Nightjar33 · 12/09/2024 17:57

It’s so hard. ❤️
my granddaughter was the same she screamed going to school just like you describe and would tantrum again as you describe.
There’s no quick fix but as grandparents we didn’t give in and she has turned a corner. Started school youngest in class her teacher was amazing with her. She has just started primary 2 and is a different child completely.
i think she was emotionally immature and needed time to grow up. I hope you have grandparents who help you.
i have them 3 days weekly while parents work
they agree when at ours it’s out by rules.
good luck it’s not easy and there are no easy solutions but it will get better. Good luck ❤️

bellocchild · 12/09/2024 17:57

You could always try screaming back?! Shock tactics. Probably a good idea to warn your older daughter first though...

2Old2BABPpresenter · 12/09/2024 17:59

whatswiththerain · 11/09/2024 22:40

I do take the point about the phone, I think we'll reconsider that.

Good, what 6 year old needs a phone?

I'm watching this sport of situation play out with one of my oldest friends.
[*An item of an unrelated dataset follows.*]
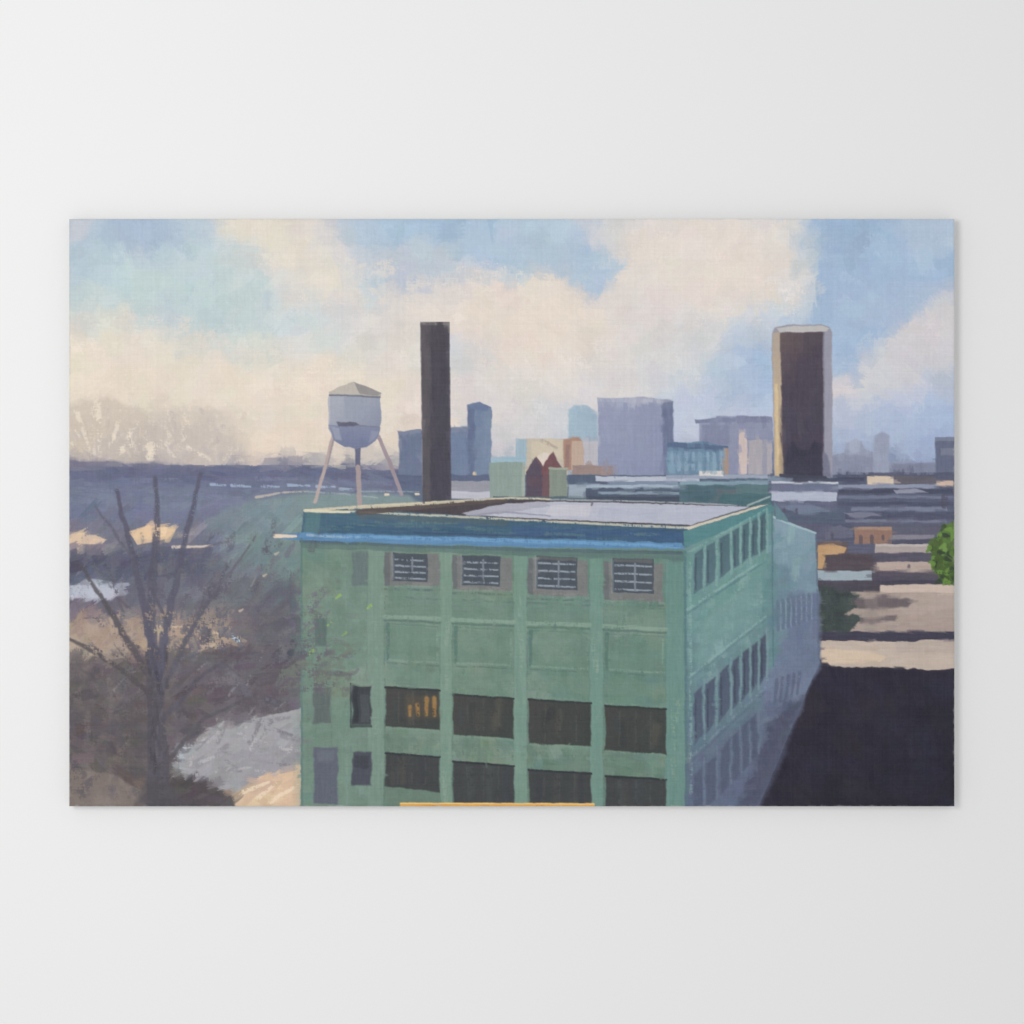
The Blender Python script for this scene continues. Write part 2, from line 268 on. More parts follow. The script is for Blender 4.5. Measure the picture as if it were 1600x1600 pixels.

She has a 6 year old and her house is ruled by the 6 year old. She watches inappropriate for her age tv and films and I’m told “ohhhh but she likes them”.

Suck it up, you are the parent and if you do not nip this in the bud then it will only get worse. Routines and boundaries. I work in early years and all my colleagues comment on how polite and well behaved my children are but my youngest by god he was a terror when he was little. He’s an AuDHD’er so routines and boundaries are key with him. No one can believe the stories of me having to march him out of places or being covered in bruises when he was a toddler. I gentle parented but didn’t give in. Grow a backbone OP and sort it out.

northlundunmum · 12/09/2024 18:00

Watch this video(Dr. Phalen Magic 123) - if it appeals buy the book + DVD - DVD is a MUST. It works even with ND children.